Find Plane Perpendicular to Vector & Pass Through Point

[starsiege]

Hey guys; I am studying calculus and i came across a problem for which the book does not have an answer...

how do i find the equation of a plane perpendicular to vector (2i+3j+4k) and passing though
the point (1,2,3)

^^the numbers are some i just made up and no this is not a homework q...in fact i would be glad if any of you can kindly explain to me how this problem can be solved and/or if they can give me the link to some webpage where they have stuff about this

thanks :)

 

[Dmak]

The scalar product or dot product, allows you to tell if two vectors are orthogonal or perpendicular among other things. So if you can visualize that the vector $$(2, 3, 4)^{T}$$ must be orthogonal to every point in the plane then the plane through the origin with normal vector $$(2, 3, 4)^{T}$$ would be given by the equation $$2x + 3y +4z = 0$$. This is evident because $$(2, 3, 4) \bullet ( x, y, z )^{T} = 2x + 3y +4z = 0$$ implies $$(2, 3, 4)^{T}$$ is orthogonal to every vector in the plane. Now I leave it to you to figure out how to shift the plane so that it goes through the specified point.

 

[tiny-tim]

Draw the perpendicular!

how do i find the equation of a plane perpendicular to vector (2i+3j+4k) and passing though
the point (1,2,3)

Hi starsiege! Welcome to PF!

Hint: All lines in that plane will be perpendicular to that vector!

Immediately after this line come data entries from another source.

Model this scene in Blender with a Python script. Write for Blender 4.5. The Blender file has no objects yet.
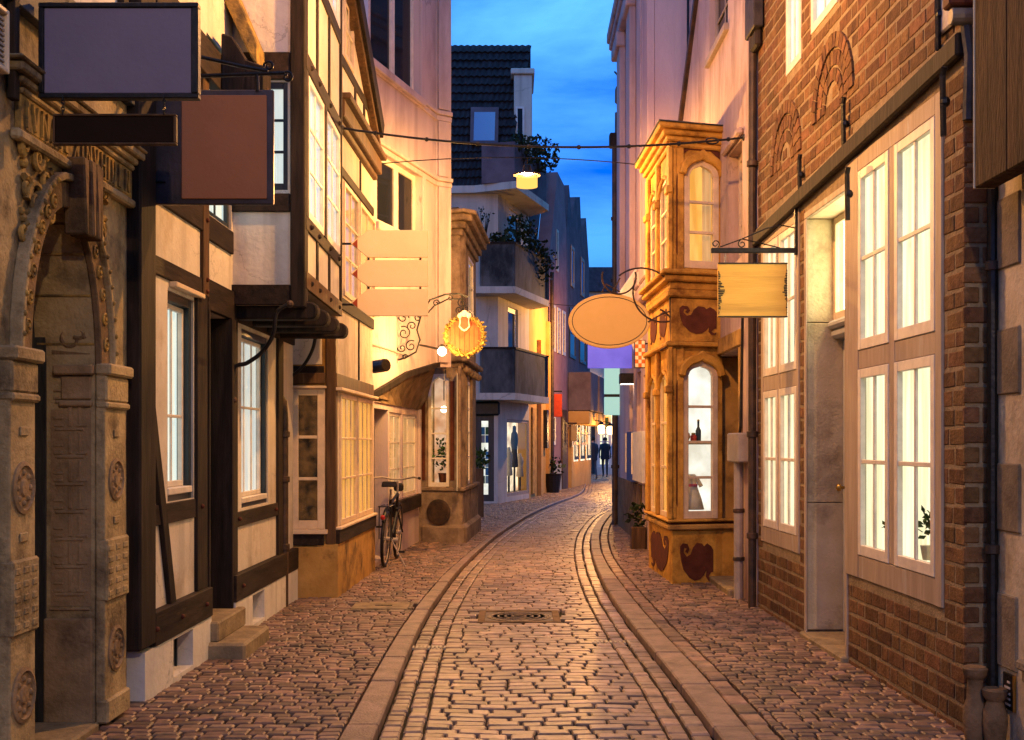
import bpy, bmesh, math, random
from mathutils import Vector as V
R = random.Random(11)
S = bpy.context.scene
COL = S.collection
# ---------------------------------------------------------------- camera
H, F, CX, CY = 1.45, 1200.0, 512.0, 443.0
cam = bpy.data.cameras.new('camera'); cam.sensor_width = 36; cam.lens = 36 * F / 1024
cam.shift_y = (CY - 370) / 1024; cam.clip_end = 1000; cam.clip_start = .05
co = bpy.data.objects.new('camera', cam); COL.objects.link(co)
co.location = (0, 0, H); co.rotation_euler = (math.pi / 2, 0, 0); S.camera = co
# ---------------------------------------------------------------- light
SKY_STRENGTH = .15
S.view_settings.view_transform = 'Standard'; S.view_settings.look = 'None'
S.view_settings.exposure = .3; S.view_settings.gamma = 1
S.cycles.use_denoising = True
try: S.cycles.denoiser = 'OPENIMAGEDENOISE'
except Exception: pass
S.cycles.max_bounces = 7; S.cycles.diffuse_bounces = 4; S.cycles.glossy_bounces = 3
S.cycles.transparent_max_bounces = 10; S.cycles.sample_clamp_indirect = 6
S.cycles.caustics_reflective = False; S.cycles.caustics_refractive = False
S.cycles.use_light_tree = True
SUN_EL, SUN_ROT = 1.5, 205
w = bpy.data.worlds.new('World'); S.world = w; w.use_nodes = True
nt = w.node_tree; nd = nt.nodes; lk = nt.links
bg = nd['Background']; bg.inputs[1].default_value = SKY_STRENGTH
sky = nd.new('ShaderNodeTexSky'); sky.sky_type = 'NISHITA'; sky.sun_disc = False
sky.sun_elevation = math.radians(SUN_EL); sky.sun_rotation = math.radians(SUN_ROT)
sky.ozone_density = 6; sky.dust_density = .3; sky.air_density = 1.0
tc = nd.new('ShaderNodeTexCoord'); mp = nd.new('ShaderNodeMapping'); mp.inputs['Scale'].default_value = (1.0, 1.0, 3.2)
nz = nd.new('ShaderNodeTexNoise'); nz.inputs['Scale'].default_value = 3.2; nz.inputs['Detail'].default_value = 7; nz.inputs['Roughness'].default_value = .58; nz.inputs['Distortion'].default_value = .35
rp = nd.new('ShaderNodeValToRGB'); rp.color_ramp.elements[0].position = .38; rp.color_ramp.elements[1].position = .68
rp.color_ramp.elements[0].color = (0, 0, 0, 1); rp.color_ramp.elements[1].color = (.62, .62, .62, 1)
tint = nd.new('ShaderNodeMix'); tint.data_type = 'RGBA'; tint.blend_type = 'MULTIPLY'; tint.inputs[0].default_value = 1
tint.inputs[7].default_value = (.06, 3.1, 5.4, 1)
cl = nd.new('ShaderNodeMix'); cl.data_type = 'RGBA'; cl.inputs[7].default_value = (1.7, 5.9, 10.4, 1)
grd = nd.new('ShaderNodeMix'); grd.data_type = 'RGBA'; grd.blend_type = 'MULTIPLY'; grd.inputs[0].default_value = 1
sxyz = nd.new('ShaderNodeSeparateXYZ'); gr = nd.new('ShaderNodeValToRGB'); gr.color_ramp.elements[0].position = .12; gr.color_ramp.elements[1].position = .34
gr.color_ramp.elements[0].color = (.42, .56, .82, 1); gr.color_ramp.elements[1].color = (1.1, 1.1, 1.08, 1)
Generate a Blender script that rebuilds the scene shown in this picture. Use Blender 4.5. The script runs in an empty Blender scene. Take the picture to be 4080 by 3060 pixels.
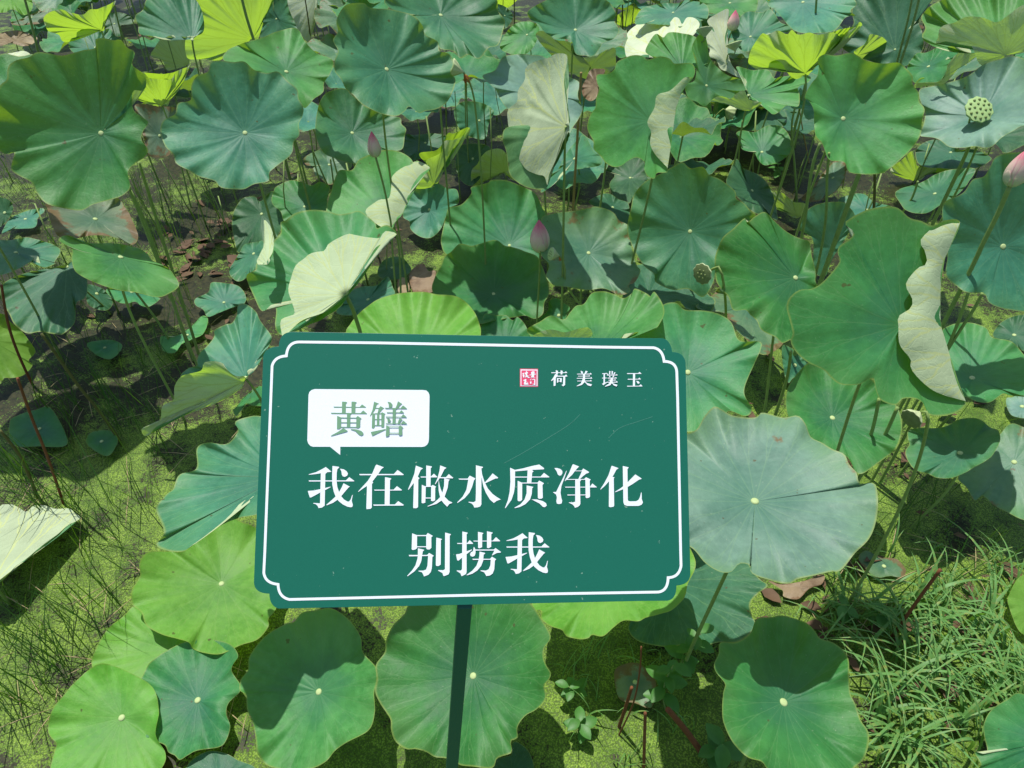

So draw the line through the origin, O, parallel to (2i+3j+4k).

You want to find the point, F, on that line which is the foot of the perpendicular from (1,2,3), which we'll call P.

Call F (2a,3a,4a). Then what is the condition for OF to be perpendicular to FP?

 

[HallsofIvy]

If you are expected to be able to do a problem like this, you should already know two things:

1) A line in 3 dimensions can be written in parametric equations, x= At+ x₀, y= Bt+ y₀, z= Ct+ z₀, where (x₀, y₀, z₀) is point on the line and $A\vec{i}+ B\vec{j}+ C\vec{k}$ is parallel to the line.

2) A plane can be written as a single equation, A(x- x₀)+ B(y- y₀)+ C₀(z- z₀)= 0 where (x₀, y₀, z₀) is a point on the plane and $A\vec{i}+ B\vec{j}+ C\vec{k}$ is perpendicular to the plane.

how do i find the equation of a plane perpendicular to vector (2i+3j+4k) and passing though the point (1,2,3)

You are given $A\vec{i}+ B\vec{j}+ C\vec{k}$ and (x₀, y₀, z₀).

(My mistake, you don't really need to know (1) to do this problem!)

 

[starsiege]

thank you everyone for your help and suggestions.!

i solved it...in fact I am ashamed to see how easy it was...
but even then i might not have found the answer if not for ur help! thanks again

Ps: i really should stop doing math till 1 am :zzz: it took me tens of mins to even get my mind around problems at that time while it took less than a min in the morning.

 

[starsiege]

hehe ran into another prob as i was going through

how do i go about a problem that gives me 3 points of a triangle A,B,C [ A (x1,y1), B(x2,y2),C(x3,y3) ] and asks me to find the interior angles of it?

how should i start on this problem?(this is in the section that we use dot product)

 

[HallsofIvy]

Have you learned that, in additon to the "add the products of the components" formula, $\vec{u}\cdot\vec{v}= ||\vec{u}||||\vec{v}|| cos(\theta)$, where $\theta$ is the angle between $\vec{u}$ and $\vec{v}$? That should do it easily.

 

[starsiege]

hey , thanks :) i figured it out soon after i posted the q but was not able to delete my q right away cos i was away from the comp. but thanks again.